Goal
Give back all the data exactly, line by line.

## Begin Dataset content

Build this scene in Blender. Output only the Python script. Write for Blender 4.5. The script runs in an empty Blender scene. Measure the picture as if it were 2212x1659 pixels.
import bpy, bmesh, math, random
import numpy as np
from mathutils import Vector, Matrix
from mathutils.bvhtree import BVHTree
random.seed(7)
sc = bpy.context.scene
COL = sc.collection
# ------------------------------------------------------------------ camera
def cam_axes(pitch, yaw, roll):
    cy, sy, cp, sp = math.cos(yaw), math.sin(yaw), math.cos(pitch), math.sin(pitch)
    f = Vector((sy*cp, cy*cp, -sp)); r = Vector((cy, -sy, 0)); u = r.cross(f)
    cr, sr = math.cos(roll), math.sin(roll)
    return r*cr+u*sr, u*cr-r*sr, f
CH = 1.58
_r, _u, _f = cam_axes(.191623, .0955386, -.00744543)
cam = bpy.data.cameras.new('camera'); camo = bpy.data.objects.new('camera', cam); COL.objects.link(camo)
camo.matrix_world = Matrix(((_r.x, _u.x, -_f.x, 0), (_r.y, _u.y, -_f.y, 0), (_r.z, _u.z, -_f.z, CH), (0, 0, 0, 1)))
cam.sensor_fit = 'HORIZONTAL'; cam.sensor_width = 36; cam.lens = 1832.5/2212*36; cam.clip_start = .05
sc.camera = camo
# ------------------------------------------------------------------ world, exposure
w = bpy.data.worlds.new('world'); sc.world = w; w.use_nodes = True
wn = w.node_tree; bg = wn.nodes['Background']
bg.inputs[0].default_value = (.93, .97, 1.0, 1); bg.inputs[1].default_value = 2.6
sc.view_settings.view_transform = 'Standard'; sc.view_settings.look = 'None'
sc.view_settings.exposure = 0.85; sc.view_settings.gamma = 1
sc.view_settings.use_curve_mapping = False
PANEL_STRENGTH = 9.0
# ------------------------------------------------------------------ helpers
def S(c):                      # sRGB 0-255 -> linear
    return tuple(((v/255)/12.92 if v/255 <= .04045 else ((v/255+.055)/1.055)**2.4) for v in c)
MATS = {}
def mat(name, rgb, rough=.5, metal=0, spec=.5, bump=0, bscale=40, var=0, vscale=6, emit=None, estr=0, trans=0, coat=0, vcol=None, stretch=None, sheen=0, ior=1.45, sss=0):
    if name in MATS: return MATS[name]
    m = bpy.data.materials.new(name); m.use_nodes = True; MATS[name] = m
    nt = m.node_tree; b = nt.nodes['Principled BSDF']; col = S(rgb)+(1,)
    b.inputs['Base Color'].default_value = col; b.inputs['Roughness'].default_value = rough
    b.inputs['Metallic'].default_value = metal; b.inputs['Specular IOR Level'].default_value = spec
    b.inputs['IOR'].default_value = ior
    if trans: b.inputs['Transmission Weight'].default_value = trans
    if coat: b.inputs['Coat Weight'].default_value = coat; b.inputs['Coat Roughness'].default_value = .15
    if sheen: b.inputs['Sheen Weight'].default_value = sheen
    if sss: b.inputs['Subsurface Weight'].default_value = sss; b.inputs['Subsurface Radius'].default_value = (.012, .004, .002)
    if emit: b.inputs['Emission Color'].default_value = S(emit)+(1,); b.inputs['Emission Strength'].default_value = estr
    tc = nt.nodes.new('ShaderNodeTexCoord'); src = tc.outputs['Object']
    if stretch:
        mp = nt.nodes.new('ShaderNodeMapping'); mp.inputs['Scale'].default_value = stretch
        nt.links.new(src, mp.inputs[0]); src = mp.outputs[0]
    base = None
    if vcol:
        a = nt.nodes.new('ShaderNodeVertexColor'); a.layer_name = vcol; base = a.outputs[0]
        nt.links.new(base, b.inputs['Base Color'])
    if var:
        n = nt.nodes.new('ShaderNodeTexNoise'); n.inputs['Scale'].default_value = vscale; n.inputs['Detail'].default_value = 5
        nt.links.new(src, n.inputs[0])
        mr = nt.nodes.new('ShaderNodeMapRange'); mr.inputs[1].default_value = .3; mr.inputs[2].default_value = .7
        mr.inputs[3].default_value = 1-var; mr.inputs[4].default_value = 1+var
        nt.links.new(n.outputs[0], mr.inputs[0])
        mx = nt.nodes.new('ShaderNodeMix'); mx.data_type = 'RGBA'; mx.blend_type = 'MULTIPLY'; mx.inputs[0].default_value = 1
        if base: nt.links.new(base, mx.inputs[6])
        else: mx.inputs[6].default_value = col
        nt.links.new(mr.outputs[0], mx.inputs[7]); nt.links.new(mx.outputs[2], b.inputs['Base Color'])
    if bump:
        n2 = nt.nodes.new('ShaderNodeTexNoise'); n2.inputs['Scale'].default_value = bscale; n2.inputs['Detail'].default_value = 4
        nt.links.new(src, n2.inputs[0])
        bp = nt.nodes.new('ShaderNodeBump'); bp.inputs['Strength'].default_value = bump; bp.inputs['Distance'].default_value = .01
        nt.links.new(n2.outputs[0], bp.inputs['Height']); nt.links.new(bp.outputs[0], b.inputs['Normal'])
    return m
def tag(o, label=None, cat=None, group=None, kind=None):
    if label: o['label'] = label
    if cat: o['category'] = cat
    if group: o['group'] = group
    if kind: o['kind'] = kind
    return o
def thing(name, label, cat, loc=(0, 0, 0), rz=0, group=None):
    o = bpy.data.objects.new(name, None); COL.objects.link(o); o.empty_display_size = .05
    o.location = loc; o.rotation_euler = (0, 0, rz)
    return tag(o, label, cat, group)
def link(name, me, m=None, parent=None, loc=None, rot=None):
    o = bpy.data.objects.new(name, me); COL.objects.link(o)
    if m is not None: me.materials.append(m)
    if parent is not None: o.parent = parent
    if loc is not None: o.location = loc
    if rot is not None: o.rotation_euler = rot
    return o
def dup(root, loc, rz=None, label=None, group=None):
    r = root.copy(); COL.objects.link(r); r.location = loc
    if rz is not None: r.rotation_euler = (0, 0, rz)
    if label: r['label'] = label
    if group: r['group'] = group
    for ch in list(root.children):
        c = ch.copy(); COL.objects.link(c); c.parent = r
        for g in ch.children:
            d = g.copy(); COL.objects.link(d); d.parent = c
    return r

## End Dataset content

Exercise result
Build this scene in Blender. Output only the Python script. Write for Blender 4.5. The script runs in an empty Blender scene. Measure the picture as if it were 2212x1659 pixels.
import bpy, bmesh, math, random
import numpy as np
from mathutils import Vector, Matrix
from mathutils.bvhtree import BVHTree
random.seed(7)
sc = bpy.context.scene
COL = sc.collection
# ------------------------------------------------------------------ camera
def cam_axes(pitch, yaw, roll):
    cy, sy, cp, sp = math.cos(yaw), math.sin(yaw), math.cos(pitch), math.sin(pitch)
    f = Vector((sy*cp, cy*cp, -sp)); r = Vector((cy, -sy, 0)); u = r.cross(f)
    cr, sr = math.cos(roll), math.sin(roll)
    return r*cr+u*sr, u*cr-r*sr, f
CH = 1.58
_r, _u, _f = cam_axes(.191623, .0955386, -.00744543)
cam = bpy.data.cameras.new('camera'); camo = bpy.data.objects.new('camera', cam); COL.objects.link(camo)
camo.matrix_world = Matrix(((_r.x, _u.x, -_f.x, 0), (_r.y, _u.y, -_f.y, 0), (_r.z, _u.z, -_f.z, CH), (0, 0, 0, 1)))
cam.sensor_fit = 'HORIZONTAL'; cam.sensor_width = 36; cam.lens = 1832.5/2212*36; cam.clip_start = .05
sc.camera = camo
# ------------------------------------------------------------------ world, exposure
w = bpy.data.worlds.new('world'); sc.world = w; w.use_nodes = True
wn = w.node_tree; bg = wn.nodes['Background']
bg.inputs[0].default_value = (.93, .97, 1.0, 1); bg.inputs[1].default_value = 2.6
sc.view_settings.view_transform = 'Standard'; sc.view_settings.look = 'None'
sc.view_settings.exposure = 0.85; sc.view_settings.gamma = 1
sc.view_settings.use_curve_mapping = False
PANEL_STRENGTH = 9.0
# ------------------------------------------------------------------ helpers
def S(c):                      # sRGB 0-255 -> linear
    return tuple(((v/255)/12.92 if v/255 <= .04045 else ((v/255+.055)/1.055)**2.4) for v in c)
MATS = {}
def mat(name, rgb, rough=.5, metal=0, spec=.5, bump=0, bscale=40, var=0, vscale=6, emit=None, estr=0, trans=0, coat=0, vcol=None, stretch=None, sheen=0, ior=1.45, sss=0):
    if name in MATS: return MATS[name]
    m = bpy.data.materials.new(name); m.use_nodes = True; MATS[name] = m
    nt = m.node_tree; b = nt.nodes['Principled BSDF']; col = S(rgb)+(1,)
    b.inputs['Base Color'].default_value = col; b.inputs['Roughness'].default_value = rough
    b.inputs['Metallic'].default_value = metal; b.inputs['Specular IOR Level'].default_value = spec
    b.inputs['IOR'].default_value = ior
    if trans: b.inputs['Transmission Weight'].default_value = trans
    if coat: b.inputs['Coat Weight'].default_value = coat; b.inputs['Coat Roughness'].default_value = .15
    if sheen: b.inputs['Sheen Weight'].default_value = sheen
    if sss: b.inputs['Subsurface Weight'].default_value = sss; b.inputs['Subsurface Radius'].default_value = (.012, .004, .002)
    if emit: b.inputs['Emission Color'].default_value = S(emit)+(1,); b.inputs['Emission Strength'].default_value = estr
    tc = nt.nodes.new('ShaderNodeTexCoord'); src = tc.outputs['Object']
    if stretch:
        mp = nt.nodes.new('ShaderNodeMapping'); mp.inputs['Scale'].default_value = stretch
        nt.links.new(src, mp.inputs[0]); src = mp.outputs[0]
    base = None
    if vcol:
        a = nt.nodes.new('ShaderNodeVertexColor'); a.layer_name = vcol; base = a.outputs[0]
        nt.links.new(base, b.inputs['Base Color'])
    if var:
        n = nt.nodes.new('ShaderNodeTexNoise'); n.inputs['Scale'].default_value = vscale; n.inputs['Detail'].default_value = 5
        nt.links.new(src, n.inputs[0])
        mr = nt.nodes.new('ShaderNodeMapRange'); mr.inputs[1].default_value = .3; mr.inputs[2].default_value = .7
        mr.inputs[3].default_value = 1-var; mr.inputs[4].default_value = 1+var
        nt.links.new(n.outputs[0], mr.inputs[0])
        mx = nt.nodes.new('ShaderNodeMix'); mx.data_type = 'RGBA'; mx.blend_type = 'MULTIPLY'; mx.inputs[0].default_value = 1
        if base: nt.links.new(base, mx.inputs[6])
        else: mx.inputs[6].default_value = col
        nt.links.new(mr.outputs[0], mx.inputs[7]); nt.links.new(mx.outputs[2], b.inputs['Base Color'])
    if bump:
        n2 = nt.nodes.new('ShaderNodeTexNoise'); n2.inputs['Scale'].default_value = bscale; n2.inputs['Detail'].default_value = 4
        nt.links.new(src, n2.inputs[0])
        bp = nt.nodes.new('ShaderNodeBump'); bp.inputs['Strength'].default_value = bump; bp.inputs['Distance'].default_value = .01
        nt.links.new(n2.outputs[0], bp.inputs['Height']); nt.links.new(bp.outputs[0], b.inputs['Normal'])
    return m
def tag(o, label=None, cat=None, group=None, kind=None):
    if label: o['label'] = label
    if cat: o['category'] = cat
    if group: o['group'] = group
    if kind: o['kind'] = kind
    return o
def thing(name, label, cat, loc=(0, 0, 0), rz=0, group=None):
    o = bpy.data.objects.new(name, None); COL.objects.link(o); o.empty_display_size = .05
    o.location = loc; o.rotation_euler = (0, 0, rz)
    return tag(o, label, cat, group)
def link(name, me, m=None, parent=None, loc=None, rot=None):
    o = bpy.data.objects.new(name, me); COL.objects.link(o)
    if m is not None: me.materials.append(m)
    if parent is not None: o.parent = parent
    if loc is not None: o.location = loc
    if rot is not None: o.rotation_euler = rot
    return o
def dup(root, loc, rz=None, label=None, group=None):
    r = root.copy(); COL.objects.link(r); r.location = loc
    if rz is not None: r.rotation_euler = (0, 0, rz)
    if label: r['label'] = label
    if group: r['group'] = group
    for ch in list(root.children):
        c = ch.copy(); COL.objects.link(c); c.parent = r
        for g in ch.children:
            d = g.copy(); COL.objects.link(d); d.parent = c
    return r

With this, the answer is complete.